A Abin, procurada, disse que não se manifestará.

Tecnologias 2G e 3G
Em laudo da PF compartilhado com o STF, os peritos descrevem que, ao selecionar determinado alvo, “a localização é posicionada no mapa com base nas coordenadas, juntamente com raio de precisão”.

A ferramenta israelense se valia principalmente de vulnerabilidades redes móveis que oferecem suporte às tecnologias 2G e 3G que utilizam um sistema de roteamento de chamadas e envio de mensagens chamado “Sistemas de Sinalização nº 7”, segundo a PF.

Esse protocolo é usado para fazer a comunicação de chamadas tanto entre as mesmas operadoras quanto de empresas diferentes.

O laudo da PF destaca que esse sistema, usado em praticamente toda a rede móvel do Brasil, não verifica a legitimidade de um pedido.

Ou seja, “responde” com dados do celular para tanto operadora tradicional de telefonia quanto para outros sistemas.

“Há um consenso sobre a existência de diversas vulnerabilidades de segurança em redes móveis as quais fazem uso do SS7”, diz o laudo, completando que esse sistema ainda é amplamente usado mesmo com as as novas tecnologias de comunicação (4G e 5G).

15 mil prestadoras
Na mesma audiência, o superintendente de Controle de Obrigações (SCO) da Anatel, Gustavo Santana Borges, disse que autorizar o uso de softwares comerciais, especialmente de estrangeiros, é um incentivo à exploração de vulnerabilidade e a realização de ataques à redes de telefonia, mesmo com ordem judicial.

A complexidade da rede de telefonia no Brasil é apontada pelos investigadores como um dos principais desafios para sanar as vulnerabilidades.

Ao todo, 15.000 prestadoras de serviço de telecomunicações atuam no país.

— E mesmo com adoção rigorosa de padrões de segurança por essas empresas, não é possível garantir que não existam vulnerabilidades — disse o superintendente. — Hoje nós estamos totalmente conectados e dependentes do celular e daqui a pouco não só nós, as pessoas, mas também as coisas, os carros, o trânsito, tudo encaminha para um para um ambiente muito mais digital, inserido aí questões de Inteligência artificial.

Procurada, a Anatel não se manifestou.

A PF, por sua vez, entende que as interceptações telefônicas que possibilitam o acesso a dados que afetam a "intimidade a vida privada das pessoas" devem ser feitas exclusivamente por meio de autorizações judiciais, o que não foi feito no caso no uso do First Mile pela Abin.
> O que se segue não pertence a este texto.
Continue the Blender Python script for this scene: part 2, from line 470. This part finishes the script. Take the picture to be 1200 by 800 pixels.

O diretor de inteligência da Polícia Federal disse também que a corporação nunca aquiriu esse tipo de ferramenta por não “saber como elas funcionavam” junto às operadoras de telefonia.

Segundo Morais, a PF está negociando com a Anatel formas de regulamentar o a tecnologia para investigações.
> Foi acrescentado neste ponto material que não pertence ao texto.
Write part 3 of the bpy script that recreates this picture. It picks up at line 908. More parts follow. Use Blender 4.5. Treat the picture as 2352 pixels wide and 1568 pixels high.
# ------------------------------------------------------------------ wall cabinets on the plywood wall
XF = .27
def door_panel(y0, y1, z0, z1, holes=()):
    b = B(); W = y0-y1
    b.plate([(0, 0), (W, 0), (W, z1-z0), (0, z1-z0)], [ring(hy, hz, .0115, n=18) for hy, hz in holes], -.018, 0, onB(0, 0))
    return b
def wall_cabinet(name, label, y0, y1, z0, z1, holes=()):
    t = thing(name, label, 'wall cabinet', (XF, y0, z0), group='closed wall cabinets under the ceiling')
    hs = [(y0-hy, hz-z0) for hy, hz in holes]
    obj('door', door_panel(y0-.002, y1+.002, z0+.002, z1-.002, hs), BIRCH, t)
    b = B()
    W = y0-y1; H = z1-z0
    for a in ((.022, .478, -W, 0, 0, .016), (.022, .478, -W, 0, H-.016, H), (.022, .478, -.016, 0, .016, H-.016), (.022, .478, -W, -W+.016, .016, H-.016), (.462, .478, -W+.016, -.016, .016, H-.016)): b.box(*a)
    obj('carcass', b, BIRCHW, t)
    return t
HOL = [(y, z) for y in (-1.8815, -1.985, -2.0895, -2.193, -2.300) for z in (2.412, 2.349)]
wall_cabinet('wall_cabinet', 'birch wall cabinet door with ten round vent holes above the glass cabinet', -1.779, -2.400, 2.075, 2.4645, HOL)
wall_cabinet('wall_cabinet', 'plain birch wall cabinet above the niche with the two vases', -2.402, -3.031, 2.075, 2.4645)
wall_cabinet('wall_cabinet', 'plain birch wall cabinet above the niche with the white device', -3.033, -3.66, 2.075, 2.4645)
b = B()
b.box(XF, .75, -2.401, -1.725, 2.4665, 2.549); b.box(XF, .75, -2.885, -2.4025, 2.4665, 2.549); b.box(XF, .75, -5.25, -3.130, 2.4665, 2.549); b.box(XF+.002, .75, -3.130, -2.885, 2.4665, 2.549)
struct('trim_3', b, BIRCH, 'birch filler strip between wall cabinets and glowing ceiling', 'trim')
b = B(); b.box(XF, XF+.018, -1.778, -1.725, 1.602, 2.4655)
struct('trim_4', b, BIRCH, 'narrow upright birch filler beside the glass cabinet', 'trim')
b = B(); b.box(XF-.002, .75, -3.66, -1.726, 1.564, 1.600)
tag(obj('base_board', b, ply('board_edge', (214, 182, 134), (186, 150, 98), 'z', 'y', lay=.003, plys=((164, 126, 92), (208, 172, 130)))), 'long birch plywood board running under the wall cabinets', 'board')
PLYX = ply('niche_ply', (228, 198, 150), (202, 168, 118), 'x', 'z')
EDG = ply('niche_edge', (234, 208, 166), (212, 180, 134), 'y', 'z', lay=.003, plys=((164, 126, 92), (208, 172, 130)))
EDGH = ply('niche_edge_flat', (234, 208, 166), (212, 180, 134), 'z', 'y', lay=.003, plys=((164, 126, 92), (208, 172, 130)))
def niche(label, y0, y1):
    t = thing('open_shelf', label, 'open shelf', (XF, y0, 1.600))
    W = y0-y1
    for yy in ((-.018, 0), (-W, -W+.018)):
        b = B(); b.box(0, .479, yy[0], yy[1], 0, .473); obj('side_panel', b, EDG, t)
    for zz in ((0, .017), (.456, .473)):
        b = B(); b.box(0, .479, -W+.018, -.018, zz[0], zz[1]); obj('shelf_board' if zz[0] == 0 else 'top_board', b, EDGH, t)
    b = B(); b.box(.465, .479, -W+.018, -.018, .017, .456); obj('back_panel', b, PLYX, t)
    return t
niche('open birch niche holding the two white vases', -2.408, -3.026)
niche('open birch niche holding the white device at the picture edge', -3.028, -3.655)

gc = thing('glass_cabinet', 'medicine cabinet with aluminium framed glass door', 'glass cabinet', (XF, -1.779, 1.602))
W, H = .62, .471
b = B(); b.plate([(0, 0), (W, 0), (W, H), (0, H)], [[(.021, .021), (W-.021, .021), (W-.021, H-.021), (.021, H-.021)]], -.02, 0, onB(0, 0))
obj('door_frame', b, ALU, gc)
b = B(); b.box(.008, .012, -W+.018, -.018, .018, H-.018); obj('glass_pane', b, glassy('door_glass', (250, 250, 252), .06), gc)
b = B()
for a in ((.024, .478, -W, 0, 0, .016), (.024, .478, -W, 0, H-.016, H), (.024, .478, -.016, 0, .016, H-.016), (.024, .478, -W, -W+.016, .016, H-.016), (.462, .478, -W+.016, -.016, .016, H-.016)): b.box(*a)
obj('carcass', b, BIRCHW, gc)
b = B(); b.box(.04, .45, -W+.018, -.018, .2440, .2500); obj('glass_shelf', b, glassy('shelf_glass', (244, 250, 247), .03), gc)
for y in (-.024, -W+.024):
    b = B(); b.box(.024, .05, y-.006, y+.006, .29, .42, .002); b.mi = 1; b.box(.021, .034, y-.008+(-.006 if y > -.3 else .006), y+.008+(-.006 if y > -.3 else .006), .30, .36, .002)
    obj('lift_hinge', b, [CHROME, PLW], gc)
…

— Mas para a investigação criminal com ordem judicial prévia. E isso acontece no mundo inteiro. Todas as polícias do mundo possuem essas funcionalidades, esse tipo de técnica investigativa, porém com a interveniência das operadoras. Aí a gente garante a auditabilidade e a segurança de que aquilo está sendo feito conforme a lei e não de forma clandestina como hoje a gente verifica — afirmou.